In South Asian societies, women have traditionally been seen as the organiser and care giver of a household. However, this trend is shifting with a greater proportion of women taking on the role as head of the household.

Many women now play a primary role in contributing to the family income either in partnership with their husbands, or as the primary provider – often breaking the glass ceiling across traditionally male-dominated industries. 

This revolution is not limited to women in cities or urban neighbourhoods. Women in villages and rural areas are also achieving success as entrepreneurs and contributing to their family and the development of their communities. 

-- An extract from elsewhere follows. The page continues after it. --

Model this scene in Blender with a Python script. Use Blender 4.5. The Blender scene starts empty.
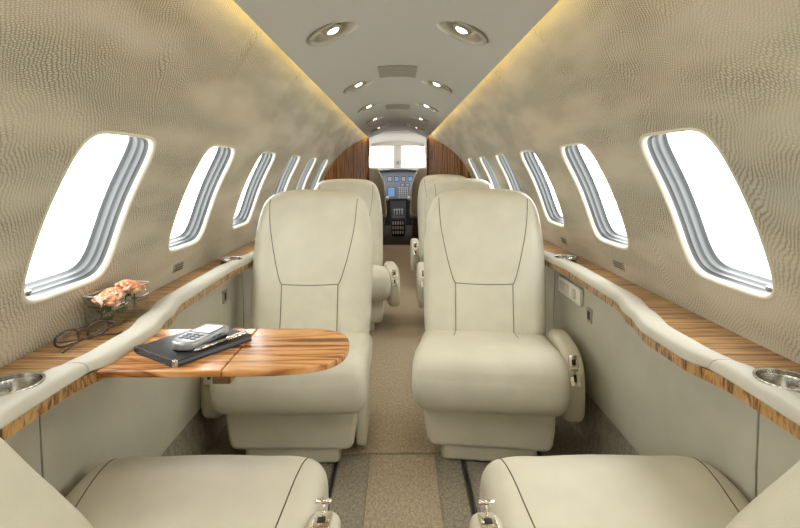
import bpy, bmesh, math, random
from mathutils import Vector, Matrix, Euler
from mathutils.bvhtree import BVHTree
random.seed(7)
PI = math.pi
SC = bpy.context.scene
COL = SC.collection
H = 1.03                                   # eye height above the cabin floor
R = math.radians

# ------------------------------------------------------------------ camera, light, exposure
cam_d = bpy.data.cameras.new('camera'); cam = bpy.data.objects.new('camera', cam_d); COL.objects.link(cam)
cam_d.sensor_width = 36; cam_d.lens = 22.5; cam_d.shift_x = 0.0025; cam_d.shift_y = -0.12
cam_d.clip_start = 0.02
cam.matrix_world = Matrix.Translation((0, 0, H)) @ Matrix.Rotation(R(90), 4, 'X') @ Matrix.Rotation(R(-0.3), 4, 'Z')
SC.camera = cam
SC.view_settings.view_transform = 'Standard'; SC.view_settings.look = 'None'
SC.view_settings.gamma = 1; SC.view_settings.use_curve_mapping = False
SC.view_settings.exposure = -0.08
SC.cycles.max_bounces = 12; SC.cycles.diffuse_bounces = 7; SC.cycles.glossy_bounces = 4
SC.cycles.transparent_max_bounces = 12
SKY, LED, LAMP, SPOT = 9.0, 26.0, 25.0, 5.0
world = bpy.data.worlds.new('overcast_sky'); SC.world = world; world.use_nodes = True
_b = world.node_tree.nodes['Background']; _b.inputs[0].default_value = (0.97, 0.985, 1.0, 1); _b.inputs[1].default_value = SKY

# ------------------------------------------------------------------ materials
def mat(name, col=(.5, .5, .5), rough=.5, metal=0.0, coat=0.0, emit=None, es=0.0, spec=.5):
    m = bpy.data.materials.new(name); m.use_nodes = True
    b = m.node_tree.nodes['Principled BSDF']
    b.inputs['Base Color'].default_value = (*col, 1); b.inputs['Roughness'].default_value = rough
    b.inputs['Metallic'].default_value = metal; b.inputs['Coat Weight'].default_value = coat
    b.inputs['Specular IOR Level'].default_value = spec
    if emit: b.inputs['Emission Color'].default_value = (*emit, 1); b.inputs['Emission Strength'].default_value = es
    return m
def N(m, t, **kw):
    n = m.node_tree.nodes.new(t)
    for k, v in kw.items():
        if k.startswith('i_'):
            key = k[2:].replace('_', ' ')
            n.inputs[key].default_value = v
        else: setattr(n, k, v)
    return n
def L(m, a, b): m.node_tree.links.new(a, b)
def bsdf(m): return m.node_tree.nodes['Principled BSDF']
def ramp(m, stops, fac):
    r = N(m, 'ShaderNodeValToRGB'); e = r.color_ramp.elements
    while len(e) < len(stops): e.new(.5)
    for i, (p, c) in enumerate(stops): e[i].position = p; e[i].color = (*c, 1)
    L(m, fac, r.inputs[0]); return r
def mapped(m, scale, rot=(0, 0, 0), coord='Object'):
    tc = N(m, 'ShaderNodeTexCoord'); mp = N(m, 'ShaderNodeMapping')
    mp.inputs['Scale'].default_value = scale; mp.inputs['Rotation'].default_value = rot
    L(m, tc.outputs[coord], mp.inputs[0]); return mp
def bump(m, h, strength, dist=.002):
    b = N(m, 'ShaderNodeBump'); b.inputs['Strength'].default_value = strength; b.inputs['Distance'].default_value = dist
    L(m, h, b.inputs['Height']); L(m, b.outputs[0], bsdf(m).inputs['Normal'])

def leather(name, col, rough=.42):
    m = mat(name, col, rough)
    mp = mapped(m, (1, 1, 1))
    v = N(m, 'ShaderNodeTexVoronoi'); v.inputs['Scale'].default_value = 420; L(m, mp.outputs[0], v.inputs['Vector'])
    n = N(m, 'ShaderNodeTexNoise'); n.inputs['Scale'].default_value = 9; L(m, mp.outputs[0], n.inputs['Vector'])
    c2 = tuple(x * .93 for x in col)
    r = ramp(m, [(.35, c2), (.65, col)], n.outputs[0]); L(m, r.outputs[0], bsdf(m).inputs['Base Color'])
    ad = N(m, 'ShaderNodeMath', operation='MULTIPLY_ADD'); L(m, n.outputs[0], ad.inputs[0]); ad.inputs[1].default_value = 4.0
    L(m, v.outputs['Distance'], ad.inputs[2]); bump(m, ad.outputs[0], .22, .0016)
    return m
def wood(name, scale, dark, mid, light, rough=.2, coat=.6, rot=(0, 0, 0), big=1.0, wdark=.58):
    m = mat(name, mid, rough, coat=coat); bsdf(m).inputs['Coat Roughness'].default_value = .16
    mp = mapped(m, scale, rot)
    n1 = N(m, 'ShaderNodeTexNoise'); n1.inputs['Scale'].default_value = 1.0; n1.inputs['Detail'].default_value = 5
    n1.inputs['Distortion'].default_value = .5; L(m, mp.outputs[0], n1.inputs['Vector'])
    n2 = N(m, 'ShaderNodeTexNoise'); n2.inputs['Scale'].default_value = .23 * big; n2.inputs['Detail'].default_value = 2
    L(m, mp.outputs[0], n2.inputs['Vector'])
    mx = N(m, 'ShaderNodeMath', operation='MULTIPLY_ADD'); L(m, n2.outputs[0], mx.inputs[0]); mx.inputs[1].default_value = .45
    L(m, n1.outputs[0], mx.inputs[2])
    r = ramp(m, [(wdark, dark), (wdark + .06, mid), (wdark + .15, light), (wdark + .22, mid), (wdark + .25, dark), (wdark + .29, mid), (wdark + .38, light)],
             mx.outputs[0])
    L(m, r.outputs[0], bsdf(m).inputs['Base Color'])
    return m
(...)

However, their aspirations cannot be made a reality with hard work and perseverance alone. It is the responsibility of both the government and private organisations to provide necessary encouragement, opportunities and guidance for them to excel. 

Fonterra Brands Sri Lanka, the company behind ‘Anchor’, has been working closely with a network of Sri Lankan dairy farmers for the past 20 years, supporting and empowering their entrepreneurial spirit. 

One such dairy farmer who has championed her own potential over the years as a successful entrepreneur is Anusha Rathnayake from Doluwa, wife to an army soldier and mother of two boys aged nine and two. 

“After I got married it was important to find a job to help cover daily expenses because my husband was working in Colombo. I decided to start a small-scale dairy farm which was successful and have since been able to expand my business and earning by selling milk,” said a proud Anusha. 

The first farm went through a temporary hiatus after the birth of Anusha’s second son as she was unable to manage all duties. She restarted work on the farm a few years later when caring for him became less intensive, but the second time around she wanted to do things differently. 

“Before resuming the farm I met and received advice from a Fonterra Brands Sri Lanka Supplier Relationship Officer at the company’s local Milk Collection Centre.” Anusha was taught the proper daily concentrate of nutrition for the cows and the benefits of letting the animals graze in the open field instead of being tied up. She was also introduced to the correct milking process to help her increase the quality, value and shelf life of the milk she produces. 

“It was then that I was made aware of how Fonterra sources milk from local smallholder dairy farmers for their Anchor Newdale yoghurt and liquid milk production. This is an immense benefit for us local dairy farmers because with Fonterra, we are able to sell our milk consistently at a fair and profitable price. With this kind of support, I’m proud to say I was able to become the most successful dairy farmer in my area,” beams a pleased Anusha.

With an early start at 6 a.m. each morning when milking begins, Anusha’s two milking cows produce on average 15-20 litres of milk per day. By 7 a.m., she then proceeds to other dairy farms in the area for her milk collection duties. Having started out by collecting 40 litres a day, Anusha has now increased her daily collection to 90 litres per day thanks to the efforts made in increasing the productivity of her own farm as well as expanding her milk collection network.

Today whilst being a successful smallholder dairy farmer, she has big goals in aspiring to upgrade to being a large-scale dairy entrepreneur by improving her collection network to achieve 300 litres of liquid milk a day. 

It is not just about her farm work that has helped Anusha get to where she is today; she is also very focused on the business side of things. One of the most important aspects is making sure she manages her income efficiently, dividing her earnings between her children’s education and the daily expenses; reinvesting the remaining income in her farm to develop it even further.  “Gender is not a barrier to becoming an entrepreneur. It is dedication and good habits that will bring you success wherever you choose to go,” she says.

At 30 years old, Anusha is one of the most successful and inspiring dairy entrepreneurs in Doluwa. She is held in high regard among her fellow dairy farmers and is a true legend of the soil in her own right.